Caparrós afirma que "para que haya una idea de argentinidad es necesario tener un proyecto de país común, que implique que ser argentino sea, por ejemplo, tener derecho a la salud, a la educación, a la vivienda".
-¿Cuáles son los prejuicios que superaste durante esta travesía?
-El primero es pensar el interior del país como un lugar bucólico, donde el gaucho llega a caballo al rancho y la china lo espera con el mate. O el del hachero perdido en la selva misionera. Si bien es cierto, el 80% de la población es urbana.

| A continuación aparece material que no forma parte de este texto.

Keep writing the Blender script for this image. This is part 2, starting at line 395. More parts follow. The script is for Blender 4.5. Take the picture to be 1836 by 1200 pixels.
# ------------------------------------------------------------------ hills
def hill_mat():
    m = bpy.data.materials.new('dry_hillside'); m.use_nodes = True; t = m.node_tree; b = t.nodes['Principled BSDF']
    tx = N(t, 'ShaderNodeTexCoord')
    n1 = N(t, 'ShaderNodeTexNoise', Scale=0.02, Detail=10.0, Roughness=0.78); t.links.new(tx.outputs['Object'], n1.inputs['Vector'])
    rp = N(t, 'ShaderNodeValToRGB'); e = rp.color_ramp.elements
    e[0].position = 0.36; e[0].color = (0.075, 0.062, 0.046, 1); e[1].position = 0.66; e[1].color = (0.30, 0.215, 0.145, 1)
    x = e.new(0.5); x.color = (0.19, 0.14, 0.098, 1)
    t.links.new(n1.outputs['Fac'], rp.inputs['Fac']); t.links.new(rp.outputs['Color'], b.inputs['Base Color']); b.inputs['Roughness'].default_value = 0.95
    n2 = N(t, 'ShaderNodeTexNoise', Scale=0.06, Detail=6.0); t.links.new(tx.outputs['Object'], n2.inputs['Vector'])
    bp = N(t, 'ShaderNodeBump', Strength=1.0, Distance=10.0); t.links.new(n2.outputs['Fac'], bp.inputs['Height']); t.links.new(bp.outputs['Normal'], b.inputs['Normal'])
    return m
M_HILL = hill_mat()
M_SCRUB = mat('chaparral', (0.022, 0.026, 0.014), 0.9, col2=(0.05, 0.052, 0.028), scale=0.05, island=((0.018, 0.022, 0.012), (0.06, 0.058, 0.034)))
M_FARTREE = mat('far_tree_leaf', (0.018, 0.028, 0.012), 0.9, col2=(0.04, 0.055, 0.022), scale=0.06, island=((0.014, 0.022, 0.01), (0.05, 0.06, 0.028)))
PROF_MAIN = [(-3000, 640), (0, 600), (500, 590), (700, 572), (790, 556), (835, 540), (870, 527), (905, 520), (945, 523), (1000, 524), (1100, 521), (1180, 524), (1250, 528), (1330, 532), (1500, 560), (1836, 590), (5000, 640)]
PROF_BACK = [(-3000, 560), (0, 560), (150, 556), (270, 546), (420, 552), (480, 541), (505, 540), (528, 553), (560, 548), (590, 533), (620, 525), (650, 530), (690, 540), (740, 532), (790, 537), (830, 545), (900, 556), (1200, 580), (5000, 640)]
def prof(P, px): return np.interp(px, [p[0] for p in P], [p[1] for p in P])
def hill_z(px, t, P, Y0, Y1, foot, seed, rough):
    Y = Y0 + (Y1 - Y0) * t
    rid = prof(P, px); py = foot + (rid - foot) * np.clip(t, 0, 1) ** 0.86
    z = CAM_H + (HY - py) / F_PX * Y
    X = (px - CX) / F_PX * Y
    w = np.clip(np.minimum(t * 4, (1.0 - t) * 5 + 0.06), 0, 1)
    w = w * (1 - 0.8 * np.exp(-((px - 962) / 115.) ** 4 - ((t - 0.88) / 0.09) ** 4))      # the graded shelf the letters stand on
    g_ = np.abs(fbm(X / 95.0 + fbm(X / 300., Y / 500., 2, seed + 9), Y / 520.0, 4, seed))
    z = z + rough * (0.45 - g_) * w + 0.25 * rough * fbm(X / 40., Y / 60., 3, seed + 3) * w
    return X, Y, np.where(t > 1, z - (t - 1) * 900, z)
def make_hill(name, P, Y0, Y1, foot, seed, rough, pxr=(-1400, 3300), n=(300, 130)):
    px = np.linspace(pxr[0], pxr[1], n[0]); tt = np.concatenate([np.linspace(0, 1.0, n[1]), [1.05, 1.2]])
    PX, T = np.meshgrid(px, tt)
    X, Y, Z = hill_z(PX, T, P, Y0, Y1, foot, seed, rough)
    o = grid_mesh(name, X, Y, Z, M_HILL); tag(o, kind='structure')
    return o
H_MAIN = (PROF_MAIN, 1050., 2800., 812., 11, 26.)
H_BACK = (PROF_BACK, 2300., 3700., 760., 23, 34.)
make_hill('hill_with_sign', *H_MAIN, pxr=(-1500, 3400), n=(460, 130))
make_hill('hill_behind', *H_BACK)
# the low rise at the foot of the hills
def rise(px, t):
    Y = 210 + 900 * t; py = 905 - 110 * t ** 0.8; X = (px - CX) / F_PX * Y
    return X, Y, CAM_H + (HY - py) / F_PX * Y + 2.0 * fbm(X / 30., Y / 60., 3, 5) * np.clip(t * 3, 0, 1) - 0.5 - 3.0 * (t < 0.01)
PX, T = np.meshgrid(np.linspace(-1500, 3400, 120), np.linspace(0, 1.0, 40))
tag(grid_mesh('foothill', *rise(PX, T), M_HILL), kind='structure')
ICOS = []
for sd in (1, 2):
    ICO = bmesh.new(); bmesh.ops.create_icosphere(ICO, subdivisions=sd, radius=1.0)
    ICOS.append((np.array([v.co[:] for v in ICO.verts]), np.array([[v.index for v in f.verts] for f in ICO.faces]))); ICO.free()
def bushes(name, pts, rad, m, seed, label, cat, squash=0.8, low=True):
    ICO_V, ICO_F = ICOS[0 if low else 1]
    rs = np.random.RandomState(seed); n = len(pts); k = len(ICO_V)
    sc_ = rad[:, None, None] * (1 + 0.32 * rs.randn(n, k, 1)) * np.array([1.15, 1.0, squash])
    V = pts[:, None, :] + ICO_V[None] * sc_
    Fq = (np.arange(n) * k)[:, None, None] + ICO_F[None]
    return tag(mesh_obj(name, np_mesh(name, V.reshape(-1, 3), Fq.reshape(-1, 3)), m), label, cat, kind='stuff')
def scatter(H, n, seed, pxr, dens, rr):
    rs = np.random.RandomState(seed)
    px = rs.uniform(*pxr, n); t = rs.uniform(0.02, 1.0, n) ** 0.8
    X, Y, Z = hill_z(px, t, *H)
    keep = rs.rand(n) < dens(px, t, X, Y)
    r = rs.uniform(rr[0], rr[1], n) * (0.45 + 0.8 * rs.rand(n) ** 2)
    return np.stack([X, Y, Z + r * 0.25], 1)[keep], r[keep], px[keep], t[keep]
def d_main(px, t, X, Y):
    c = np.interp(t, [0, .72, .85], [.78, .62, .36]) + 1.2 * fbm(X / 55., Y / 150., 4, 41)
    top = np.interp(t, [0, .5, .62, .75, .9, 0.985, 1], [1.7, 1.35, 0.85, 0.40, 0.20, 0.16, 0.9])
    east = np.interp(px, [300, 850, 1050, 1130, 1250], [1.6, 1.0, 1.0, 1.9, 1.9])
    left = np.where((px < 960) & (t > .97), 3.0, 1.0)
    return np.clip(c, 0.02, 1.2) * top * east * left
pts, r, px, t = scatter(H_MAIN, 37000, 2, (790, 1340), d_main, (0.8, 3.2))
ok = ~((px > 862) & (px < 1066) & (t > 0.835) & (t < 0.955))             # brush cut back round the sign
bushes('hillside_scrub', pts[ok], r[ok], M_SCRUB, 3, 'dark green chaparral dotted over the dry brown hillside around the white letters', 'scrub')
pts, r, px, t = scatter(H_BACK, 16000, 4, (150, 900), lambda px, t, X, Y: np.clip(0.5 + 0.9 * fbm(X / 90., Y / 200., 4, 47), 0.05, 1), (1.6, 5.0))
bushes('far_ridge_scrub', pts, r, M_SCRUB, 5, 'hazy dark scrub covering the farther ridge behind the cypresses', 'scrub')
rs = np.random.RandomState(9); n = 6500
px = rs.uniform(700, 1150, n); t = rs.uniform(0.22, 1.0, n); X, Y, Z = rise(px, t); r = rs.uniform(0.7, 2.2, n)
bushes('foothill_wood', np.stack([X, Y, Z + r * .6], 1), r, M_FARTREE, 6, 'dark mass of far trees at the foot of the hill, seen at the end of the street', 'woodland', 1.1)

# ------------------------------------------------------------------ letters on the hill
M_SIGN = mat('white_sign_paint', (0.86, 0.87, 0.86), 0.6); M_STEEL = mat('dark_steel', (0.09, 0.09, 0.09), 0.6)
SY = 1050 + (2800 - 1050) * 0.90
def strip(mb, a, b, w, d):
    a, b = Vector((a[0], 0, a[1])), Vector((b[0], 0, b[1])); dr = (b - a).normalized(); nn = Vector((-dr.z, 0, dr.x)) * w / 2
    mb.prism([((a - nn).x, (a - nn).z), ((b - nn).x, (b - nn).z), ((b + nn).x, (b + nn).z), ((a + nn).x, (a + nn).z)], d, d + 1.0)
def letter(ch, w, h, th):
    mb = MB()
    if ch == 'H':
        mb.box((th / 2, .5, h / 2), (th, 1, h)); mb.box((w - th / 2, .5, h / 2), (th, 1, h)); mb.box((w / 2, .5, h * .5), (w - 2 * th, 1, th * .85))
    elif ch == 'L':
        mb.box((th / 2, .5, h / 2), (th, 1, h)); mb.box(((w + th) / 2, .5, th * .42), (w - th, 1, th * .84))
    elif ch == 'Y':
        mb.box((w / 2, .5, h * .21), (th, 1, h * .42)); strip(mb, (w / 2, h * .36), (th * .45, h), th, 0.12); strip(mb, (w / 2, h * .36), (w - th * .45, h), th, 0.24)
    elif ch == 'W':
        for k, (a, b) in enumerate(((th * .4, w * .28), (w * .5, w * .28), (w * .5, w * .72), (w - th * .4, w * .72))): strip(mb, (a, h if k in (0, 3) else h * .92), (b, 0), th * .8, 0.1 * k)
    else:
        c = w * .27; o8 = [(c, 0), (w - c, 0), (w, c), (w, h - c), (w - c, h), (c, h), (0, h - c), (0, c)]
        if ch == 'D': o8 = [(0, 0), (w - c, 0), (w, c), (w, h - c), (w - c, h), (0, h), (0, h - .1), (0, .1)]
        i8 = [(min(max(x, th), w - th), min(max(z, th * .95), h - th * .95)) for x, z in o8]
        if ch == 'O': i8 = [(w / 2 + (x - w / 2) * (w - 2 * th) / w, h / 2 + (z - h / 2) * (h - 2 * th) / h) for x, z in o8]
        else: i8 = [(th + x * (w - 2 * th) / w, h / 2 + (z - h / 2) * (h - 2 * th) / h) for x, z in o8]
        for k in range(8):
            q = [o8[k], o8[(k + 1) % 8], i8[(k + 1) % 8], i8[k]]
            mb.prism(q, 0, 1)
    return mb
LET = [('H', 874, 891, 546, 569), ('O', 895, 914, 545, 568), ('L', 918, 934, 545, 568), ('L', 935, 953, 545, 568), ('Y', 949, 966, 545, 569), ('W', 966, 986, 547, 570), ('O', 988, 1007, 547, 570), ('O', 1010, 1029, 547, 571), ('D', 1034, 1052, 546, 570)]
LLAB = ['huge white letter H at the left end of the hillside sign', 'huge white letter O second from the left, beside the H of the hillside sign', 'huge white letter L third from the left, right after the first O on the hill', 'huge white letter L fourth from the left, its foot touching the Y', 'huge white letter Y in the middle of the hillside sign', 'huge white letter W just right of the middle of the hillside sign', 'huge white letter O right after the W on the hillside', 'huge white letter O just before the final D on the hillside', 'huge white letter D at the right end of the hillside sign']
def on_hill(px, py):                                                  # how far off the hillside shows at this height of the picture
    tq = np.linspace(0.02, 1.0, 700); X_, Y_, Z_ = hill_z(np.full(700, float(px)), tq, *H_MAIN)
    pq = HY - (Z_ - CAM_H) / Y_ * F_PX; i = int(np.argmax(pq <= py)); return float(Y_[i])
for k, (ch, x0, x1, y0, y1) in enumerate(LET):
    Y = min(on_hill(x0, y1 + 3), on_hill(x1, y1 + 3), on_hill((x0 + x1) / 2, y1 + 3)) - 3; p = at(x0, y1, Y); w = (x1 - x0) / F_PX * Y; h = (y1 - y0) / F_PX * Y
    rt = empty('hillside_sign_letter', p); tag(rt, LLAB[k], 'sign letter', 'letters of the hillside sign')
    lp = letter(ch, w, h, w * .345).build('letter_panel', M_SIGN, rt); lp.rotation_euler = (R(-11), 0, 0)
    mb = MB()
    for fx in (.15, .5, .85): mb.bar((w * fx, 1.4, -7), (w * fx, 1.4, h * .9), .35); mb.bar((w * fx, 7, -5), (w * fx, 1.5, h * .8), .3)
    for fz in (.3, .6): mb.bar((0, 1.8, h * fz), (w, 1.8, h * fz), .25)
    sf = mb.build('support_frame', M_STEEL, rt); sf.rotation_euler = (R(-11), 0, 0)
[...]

De modo que se parecen mucho a los porteños. El otro prejuicio es el que dice que el interior es la verdadera Argentina, en el sentido de tradicional y pura. No creo que sea así. Esas tradiciones del interior vienen de la mezcla. Por ejemplo al chamamé, tan correntino, lo inventaron los tanos que llegaban con la verdulera. Tenemos la idea de que el interior es un reservorio de autenticidad, pero es también una mezcla donde la cultura se mueve.
-Según el libro, en Buenos Aires y en el interior padecemos lo mismo, pero no vivimos igual. ¿Por qué?
-En el interior hay una dependencia mucho más fuerte del poder político. La mayoría de la población depende de empleos o subvenciones públicas. Y el comercio, en forma indirecta. Es una paradoja muy fuerte: en un país que redujo el Estado al mínimo en los años 90, hoy hay más gente que depende del Estado. Eso les da a los políticos mayor dominación. La gente se da cuenta, pero no encuentra otra manera de vivir. En muchos lugares es muy difícil encontrar la idea de futuro, de proyecto. Eso es decisivo en la anomia o la sensación de tristeza que se ve. La Argentina se armó sobre la idea de ser el país de futuro. Eso ya no está y hace que la identidad argentina sea muy confusa. ¿Qué es ser argentino? ¿Cantar el himno, querer la bandera, gritar los goles de la selección? Son símbolos vacíos si no representan un proyecto común.
-¿En el interior sólo se malvive?
-No. En algunas cosas se vive distinto. Hay una especie de sistema de compensaciones. Hay una presión mediática muy fuerte para que todos los argentinos pensemos que lo importante sólo pasa en Buenos Aires. La compensación entonces parece ser que en el interior están tranquilos. En un punto, se traduce como una vida aburrida, pero también sin la amenaza que existe en Buenos Aires. En las ciudades grandes no se puede dejar la puerta abierta, pero en los pueblos chicos sí es posible. Eso conforma la identidad del interior.
-¿Se notan allí los daños colaterales de la gestión menemista?
-La forma más visible tiene que ver con el cierre de los ferrocarriles. Eso fue criminal, tremendo, porque muchos pueblos estuvieron a punto de desaparecer cuando cerraron los trenes.
-¿Hay algo que te haya parecido sustancial como para que podamos construir un proyecto de país?
-Se me ocurre algo: la queja. Es la base de esa incomodidad frente al mundo que es necesaria, pero no suficiente, para cambiar nuestra condición. En muchos países de América latina no está presente esa queja. Pero en nosotros, que durante mucho tiempo nos creímos mejores, esa condición está. Es la que eventualmente puede permitir que armemos un proyecto común. Si no hubiera eso, quizá no estaría la esperanza de ese recorrido. Nosotros somos famosos por buscarle el pelo a la leche. Pero la tentación del ser argentino es quedarse en la queja.